Republicans: Kagan Must Prove She's Fit For Court
The Senate's No. 2 Republican, Jon Kyl, said Thursday that Supreme Court nominee Elena Kagan has the burden of proving that she is fit to serve on the U.S. Supreme Court.
In Supreme Court confirmation proceedings, it is usually up to opponents to show that a nominee should not be confirmed because of a lack of qualifications, judgment or character. But Kyl said it is Kagan who bears "the burden of proof" because she lacks a track record as a judge that can be examined.
He noted that Kagan has spent most of her career as a teacher and dean of Harvard Law School, though he observed she had also worked for a law firm for two years. He did not note her service as a White House lawyer and policy aide, or her service for the past year and half as the government's chief advocate in the Supreme Court.

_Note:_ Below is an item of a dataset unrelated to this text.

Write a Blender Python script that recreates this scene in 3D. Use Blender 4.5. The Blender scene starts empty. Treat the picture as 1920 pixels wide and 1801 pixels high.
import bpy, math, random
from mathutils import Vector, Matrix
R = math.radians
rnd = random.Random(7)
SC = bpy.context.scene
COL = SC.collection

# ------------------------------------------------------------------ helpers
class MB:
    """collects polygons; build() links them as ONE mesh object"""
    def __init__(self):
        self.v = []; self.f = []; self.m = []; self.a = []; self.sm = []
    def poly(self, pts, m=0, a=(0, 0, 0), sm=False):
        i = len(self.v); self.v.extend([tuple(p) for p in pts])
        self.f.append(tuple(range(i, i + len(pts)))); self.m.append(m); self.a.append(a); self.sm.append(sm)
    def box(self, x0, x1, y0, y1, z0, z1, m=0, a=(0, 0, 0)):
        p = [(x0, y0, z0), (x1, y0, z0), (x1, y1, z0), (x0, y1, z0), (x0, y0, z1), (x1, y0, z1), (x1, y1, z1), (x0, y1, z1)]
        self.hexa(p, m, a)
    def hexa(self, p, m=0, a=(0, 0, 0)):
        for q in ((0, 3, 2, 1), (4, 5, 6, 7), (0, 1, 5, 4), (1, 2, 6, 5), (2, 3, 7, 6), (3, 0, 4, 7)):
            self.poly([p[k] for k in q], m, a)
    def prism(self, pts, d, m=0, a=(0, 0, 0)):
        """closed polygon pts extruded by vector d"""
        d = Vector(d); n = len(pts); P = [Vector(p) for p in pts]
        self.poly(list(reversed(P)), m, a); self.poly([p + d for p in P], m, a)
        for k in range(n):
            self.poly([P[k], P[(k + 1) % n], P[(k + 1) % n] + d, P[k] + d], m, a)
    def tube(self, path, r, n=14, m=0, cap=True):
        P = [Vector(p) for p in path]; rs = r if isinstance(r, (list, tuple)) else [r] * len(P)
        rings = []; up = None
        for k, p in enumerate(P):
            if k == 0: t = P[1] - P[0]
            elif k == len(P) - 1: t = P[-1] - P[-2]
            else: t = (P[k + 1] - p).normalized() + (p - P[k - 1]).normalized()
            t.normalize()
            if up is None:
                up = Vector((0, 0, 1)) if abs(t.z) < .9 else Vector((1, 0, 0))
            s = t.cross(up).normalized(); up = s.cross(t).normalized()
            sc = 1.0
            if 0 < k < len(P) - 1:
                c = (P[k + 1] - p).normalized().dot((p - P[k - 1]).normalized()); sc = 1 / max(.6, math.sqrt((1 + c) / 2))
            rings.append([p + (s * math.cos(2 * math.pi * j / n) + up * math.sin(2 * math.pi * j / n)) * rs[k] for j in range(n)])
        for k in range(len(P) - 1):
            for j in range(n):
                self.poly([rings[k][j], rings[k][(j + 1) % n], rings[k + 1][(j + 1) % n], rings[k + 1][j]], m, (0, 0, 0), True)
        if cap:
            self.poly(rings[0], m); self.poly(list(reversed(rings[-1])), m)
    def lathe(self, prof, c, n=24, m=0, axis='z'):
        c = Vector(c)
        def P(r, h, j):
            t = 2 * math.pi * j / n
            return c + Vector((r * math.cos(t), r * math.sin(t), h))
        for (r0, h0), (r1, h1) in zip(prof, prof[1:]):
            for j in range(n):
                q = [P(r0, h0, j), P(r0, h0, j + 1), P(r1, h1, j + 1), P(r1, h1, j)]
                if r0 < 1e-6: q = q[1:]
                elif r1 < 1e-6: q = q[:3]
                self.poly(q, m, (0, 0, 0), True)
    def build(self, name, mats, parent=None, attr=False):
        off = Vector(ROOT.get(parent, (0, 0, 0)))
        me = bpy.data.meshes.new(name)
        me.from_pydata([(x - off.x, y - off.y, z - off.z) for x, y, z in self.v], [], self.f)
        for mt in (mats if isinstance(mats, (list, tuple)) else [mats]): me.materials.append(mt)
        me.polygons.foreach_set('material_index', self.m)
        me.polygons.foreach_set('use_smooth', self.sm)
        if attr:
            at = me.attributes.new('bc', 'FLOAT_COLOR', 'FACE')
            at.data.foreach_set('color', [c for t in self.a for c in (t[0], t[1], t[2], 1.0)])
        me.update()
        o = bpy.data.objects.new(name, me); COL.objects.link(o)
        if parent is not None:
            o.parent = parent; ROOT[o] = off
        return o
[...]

At a briefing for reporters, Kyl and Jeff Sessions, the ranking Republican on the Judiciary Committee, said that because of Kagan's lack of a judicial track record, they will focus at confirmation hearings on memos Kagan wrote as a law clerk for Justice Thurgood Marshall 23 years ago.
The Republican senators said that Kagan often made recommendations to Marshall based on policy judgments, not legal judgments. They pointed, for example, to one memorandum in which she said a lower court decision on abortion went "too far" but should not be reviewed because it would give conservatives on the court a chance to make some "very bad law." In another memorandum testing the constitutionality of a strict gun law, she wrote, "I am not sympathetic." Confronted by some of those memos at her confirmation hearing to be solicitor general a year and a half ago, Kagan said her job as a law clerk was to "channel" Marshall's views when she made recommendations to him.
If the Marshall memos do become fodder for a lot of questions at the Kagan confirmation hearings, Democrats will surely point to William Rehnquist's responses when he was nominated to the court by President Nixon. Rehnquist, too, had no judicial experience and faced questions about his memo, written as a Supreme Court law clerk in 1952, urging his boss, Justice Robert Jackson, to uphold segregation in public schools in the landmark case of Brown v. Board of Education. "I realize that this is an unpopular and unhumanitarian position for which I have been excoriated by 'liberal' colleagues," Rehnquist wrote, "but I think [the court's 1896 decision upholding segregation] was right and should be re-affirmed."
At his confirmation hearing, Rehnquist said he believed "that the memorandum was prepared by me as a statement of Justice Jackson's tentative views."
Jackson would eventually join the court's unanimous decision taking the opposite position, and Rehnquist would be confirmed as a Supreme Court justice, later promoted by President Reagan to chief justice.